» STORED DATA:

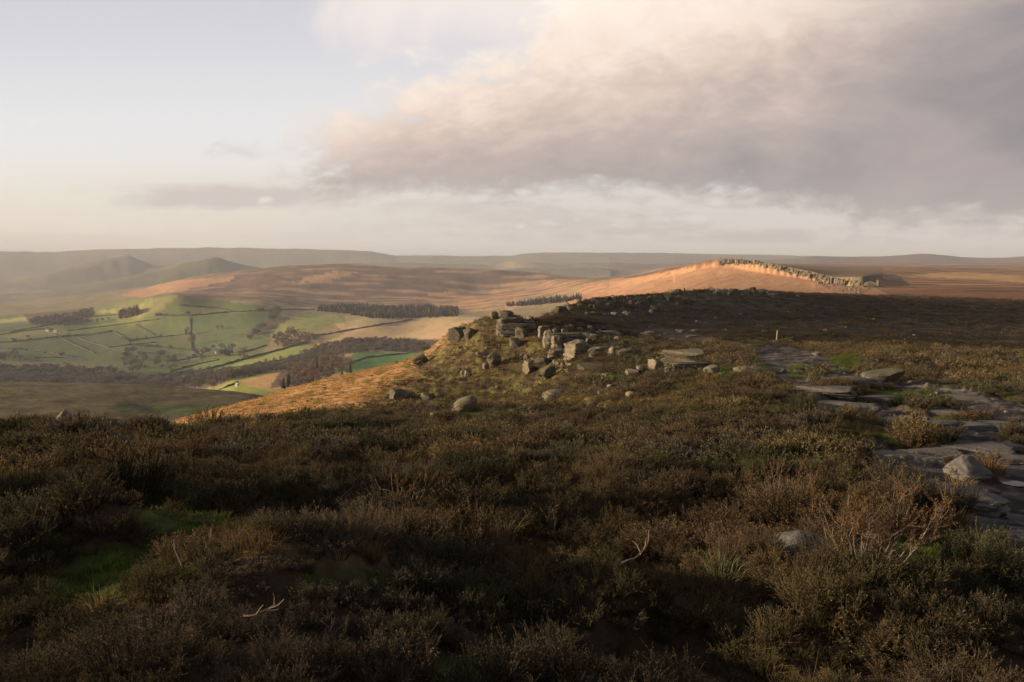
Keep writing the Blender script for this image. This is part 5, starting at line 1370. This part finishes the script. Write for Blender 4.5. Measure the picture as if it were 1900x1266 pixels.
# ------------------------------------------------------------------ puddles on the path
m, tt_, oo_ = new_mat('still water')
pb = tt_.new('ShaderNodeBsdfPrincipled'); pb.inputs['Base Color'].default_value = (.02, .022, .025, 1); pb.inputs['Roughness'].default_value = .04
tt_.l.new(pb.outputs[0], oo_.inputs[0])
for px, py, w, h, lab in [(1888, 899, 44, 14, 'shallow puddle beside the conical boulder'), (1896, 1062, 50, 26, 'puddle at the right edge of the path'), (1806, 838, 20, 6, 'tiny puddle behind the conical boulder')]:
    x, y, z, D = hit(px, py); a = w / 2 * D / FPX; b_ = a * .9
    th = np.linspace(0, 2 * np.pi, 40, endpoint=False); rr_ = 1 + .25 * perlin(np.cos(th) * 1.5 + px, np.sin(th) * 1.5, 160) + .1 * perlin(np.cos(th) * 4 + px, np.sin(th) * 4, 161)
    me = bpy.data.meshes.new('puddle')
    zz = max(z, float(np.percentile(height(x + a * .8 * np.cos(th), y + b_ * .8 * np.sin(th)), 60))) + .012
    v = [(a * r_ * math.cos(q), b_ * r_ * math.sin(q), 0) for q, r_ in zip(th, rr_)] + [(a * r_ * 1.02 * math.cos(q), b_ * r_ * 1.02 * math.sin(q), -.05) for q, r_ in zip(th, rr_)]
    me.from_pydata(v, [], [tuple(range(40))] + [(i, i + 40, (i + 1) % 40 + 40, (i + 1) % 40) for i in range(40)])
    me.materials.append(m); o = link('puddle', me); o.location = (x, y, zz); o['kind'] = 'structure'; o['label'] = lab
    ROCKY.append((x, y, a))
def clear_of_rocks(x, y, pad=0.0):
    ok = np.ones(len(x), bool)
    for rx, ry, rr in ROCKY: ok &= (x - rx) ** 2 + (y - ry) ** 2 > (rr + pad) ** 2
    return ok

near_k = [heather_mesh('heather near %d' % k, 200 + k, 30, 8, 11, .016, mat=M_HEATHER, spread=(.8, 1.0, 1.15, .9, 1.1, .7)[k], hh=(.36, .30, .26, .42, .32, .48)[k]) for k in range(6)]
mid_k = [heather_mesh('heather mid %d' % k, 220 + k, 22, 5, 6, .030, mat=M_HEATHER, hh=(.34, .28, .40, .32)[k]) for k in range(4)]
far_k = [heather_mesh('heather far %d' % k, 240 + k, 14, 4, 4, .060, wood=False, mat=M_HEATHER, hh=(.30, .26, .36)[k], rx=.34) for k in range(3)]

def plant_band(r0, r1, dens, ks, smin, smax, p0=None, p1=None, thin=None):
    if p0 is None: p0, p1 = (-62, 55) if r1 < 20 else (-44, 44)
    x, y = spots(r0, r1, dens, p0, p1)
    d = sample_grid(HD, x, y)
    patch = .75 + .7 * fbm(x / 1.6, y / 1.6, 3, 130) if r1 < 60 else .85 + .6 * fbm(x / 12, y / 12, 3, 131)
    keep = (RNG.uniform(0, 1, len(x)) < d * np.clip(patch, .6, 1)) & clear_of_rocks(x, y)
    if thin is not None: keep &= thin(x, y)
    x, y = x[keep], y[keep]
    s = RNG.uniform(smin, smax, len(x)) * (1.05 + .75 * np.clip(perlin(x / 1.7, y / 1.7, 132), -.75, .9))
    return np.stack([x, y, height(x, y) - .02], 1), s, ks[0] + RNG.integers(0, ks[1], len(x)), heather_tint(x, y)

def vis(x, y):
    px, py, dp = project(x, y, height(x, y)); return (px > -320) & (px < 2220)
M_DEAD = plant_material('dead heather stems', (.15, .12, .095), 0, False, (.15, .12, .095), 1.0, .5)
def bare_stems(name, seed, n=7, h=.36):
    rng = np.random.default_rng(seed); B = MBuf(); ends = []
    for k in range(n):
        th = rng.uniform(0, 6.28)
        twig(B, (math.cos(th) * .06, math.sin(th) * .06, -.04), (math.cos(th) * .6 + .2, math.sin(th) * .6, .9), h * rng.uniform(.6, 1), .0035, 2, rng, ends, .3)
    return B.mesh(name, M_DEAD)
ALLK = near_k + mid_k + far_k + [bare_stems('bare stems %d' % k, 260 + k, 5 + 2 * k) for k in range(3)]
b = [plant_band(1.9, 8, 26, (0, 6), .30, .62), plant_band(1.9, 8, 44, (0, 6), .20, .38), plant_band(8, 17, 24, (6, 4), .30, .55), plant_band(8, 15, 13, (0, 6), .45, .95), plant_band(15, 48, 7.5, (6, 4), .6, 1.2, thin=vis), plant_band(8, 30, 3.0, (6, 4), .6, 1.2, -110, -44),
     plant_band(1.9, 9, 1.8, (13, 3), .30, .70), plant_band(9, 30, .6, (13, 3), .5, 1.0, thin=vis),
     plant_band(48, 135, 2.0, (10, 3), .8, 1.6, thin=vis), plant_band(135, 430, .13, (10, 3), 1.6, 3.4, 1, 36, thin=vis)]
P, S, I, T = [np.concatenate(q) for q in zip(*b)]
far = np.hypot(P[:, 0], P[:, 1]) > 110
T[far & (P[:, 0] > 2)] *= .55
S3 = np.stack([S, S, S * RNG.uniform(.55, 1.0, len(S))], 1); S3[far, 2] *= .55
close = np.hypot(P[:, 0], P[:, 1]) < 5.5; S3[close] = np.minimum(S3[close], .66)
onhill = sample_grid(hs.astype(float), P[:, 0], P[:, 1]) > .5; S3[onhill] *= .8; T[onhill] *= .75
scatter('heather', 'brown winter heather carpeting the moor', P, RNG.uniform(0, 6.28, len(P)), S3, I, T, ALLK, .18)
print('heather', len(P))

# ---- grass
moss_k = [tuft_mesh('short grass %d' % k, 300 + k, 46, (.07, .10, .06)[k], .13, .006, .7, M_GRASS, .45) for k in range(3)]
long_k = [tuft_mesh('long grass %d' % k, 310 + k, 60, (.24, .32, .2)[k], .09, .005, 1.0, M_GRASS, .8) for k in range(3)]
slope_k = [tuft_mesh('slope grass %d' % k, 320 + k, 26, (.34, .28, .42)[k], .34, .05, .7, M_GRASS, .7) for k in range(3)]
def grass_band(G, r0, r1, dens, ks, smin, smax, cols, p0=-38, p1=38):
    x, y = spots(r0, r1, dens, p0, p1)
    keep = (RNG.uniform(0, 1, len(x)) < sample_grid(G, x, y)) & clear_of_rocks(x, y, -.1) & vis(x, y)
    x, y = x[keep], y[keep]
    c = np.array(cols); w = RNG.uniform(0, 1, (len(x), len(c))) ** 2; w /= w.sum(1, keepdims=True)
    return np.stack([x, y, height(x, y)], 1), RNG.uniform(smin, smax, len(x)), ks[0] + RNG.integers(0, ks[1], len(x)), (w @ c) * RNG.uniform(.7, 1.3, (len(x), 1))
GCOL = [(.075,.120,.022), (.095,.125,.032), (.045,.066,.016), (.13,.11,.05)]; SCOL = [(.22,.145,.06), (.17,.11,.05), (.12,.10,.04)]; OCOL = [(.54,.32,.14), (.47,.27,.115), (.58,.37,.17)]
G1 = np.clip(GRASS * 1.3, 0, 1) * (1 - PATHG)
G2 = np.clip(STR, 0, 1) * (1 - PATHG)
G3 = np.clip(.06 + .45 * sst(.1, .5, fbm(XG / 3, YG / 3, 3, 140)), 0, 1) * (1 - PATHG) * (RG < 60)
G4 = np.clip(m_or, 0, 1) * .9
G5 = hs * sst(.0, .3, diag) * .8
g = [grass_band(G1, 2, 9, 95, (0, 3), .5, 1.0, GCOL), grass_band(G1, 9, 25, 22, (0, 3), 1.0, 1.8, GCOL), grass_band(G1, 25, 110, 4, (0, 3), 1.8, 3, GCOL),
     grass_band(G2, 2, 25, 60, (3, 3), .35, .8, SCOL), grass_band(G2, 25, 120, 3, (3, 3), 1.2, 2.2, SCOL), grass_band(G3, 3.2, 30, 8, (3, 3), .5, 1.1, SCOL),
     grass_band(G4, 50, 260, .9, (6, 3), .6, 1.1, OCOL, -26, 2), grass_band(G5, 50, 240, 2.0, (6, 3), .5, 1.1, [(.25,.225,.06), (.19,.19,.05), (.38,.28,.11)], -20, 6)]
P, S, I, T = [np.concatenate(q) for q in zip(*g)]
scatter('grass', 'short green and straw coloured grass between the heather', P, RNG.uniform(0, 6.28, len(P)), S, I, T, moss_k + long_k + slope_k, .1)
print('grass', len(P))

» REQUEST:
Reproduce the data above word for word from its first line through the line that holds "mid_k = [heather_mesh('heather", both ends included; skip pictures.

» OUTPUT FOR THIS TASK:
Keep writing the Blender script for this image. This is part 5, starting at line 1370. This part finishes the script. Write for Blender 4.5. Measure the picture as if it were 1900x1266 pixels.
# ------------------------------------------------------------------ puddles on the path
m, tt_, oo_ = new_mat('still water')
pb = tt_.new('ShaderNodeBsdfPrincipled'); pb.inputs['Base Color'].default_value = (.02, .022, .025, 1); pb.inputs['Roughness'].default_value = .04
tt_.l.new(pb.outputs[0], oo_.inputs[0])
for px, py, w, h, lab in [(1888, 899, 44, 14, 'shallow puddle beside the conical boulder'), (1896, 1062, 50, 26, 'puddle at the right edge of the path'), (1806, 838, 20, 6, 'tiny puddle behind the conical boulder')]:
    x, y, z, D = hit(px, py); a = w / 2 * D / FPX; b_ = a * .9
    th = np.linspace(0, 2 * np.pi, 40, endpoint=False); rr_ = 1 + .25 * perlin(np.cos(th) * 1.5 + px, np.sin(th) * 1.5, 160) + .1 * perlin(np.cos(th) * 4 + px, np.sin(th) * 4, 161)
    me = bpy.data.meshes.new('puddle')
    zz = max(z, float(np.percentile(height(x + a * .8 * np.cos(th), y + b_ * .8 * np.sin(th)), 60))) + .012
    v = [(a * r_ * math.cos(q), b_ * r_ * math.sin(q), 0) for q, r_ in zip(th, rr_)] + [(a * r_ * 1.02 * math.cos(q), b_ * r_ * 1.02 * math.sin(q), -.05) for q, r_ in zip(th, rr_)]
    me.from_pydata(v, [], [tuple(range(40))] + [(i, i + 40, (i + 1) % 40 + 40, (i + 1) % 40) for i in range(40)])
    me.materials.append(m); o = link('puddle', me); o.location = (x, y, zz); o['kind'] = 'structure'; o['label'] = lab
    ROCKY.append((x, y, a))
def clear_of_rocks(x, y, pad=0.0):
    ok = np.ones(len(x), bool)
    for rx, ry, rr in ROCKY: ok &= (x - rx) ** 2 + (y - ry) ** 2 > (rr + pad) ** 2
    return ok

near_k = [heather_mesh('heather near %d' % k, 200 + k, 30, 8, 11, .016, mat=M_HEATHER, spread=(.8, 1.0, 1.15, .9, 1.1, .7)[k], hh=(.36, .30, .26, .42, .32, .48)[k]) for k in range(6)]
mid_k = [heather_mesh('heather mid %d' % k, 220 + k, 22, 5, 6, .030, mat=M_HEATHER, hh=(.34, .28, .40, .32)[k]) for k in range(4)]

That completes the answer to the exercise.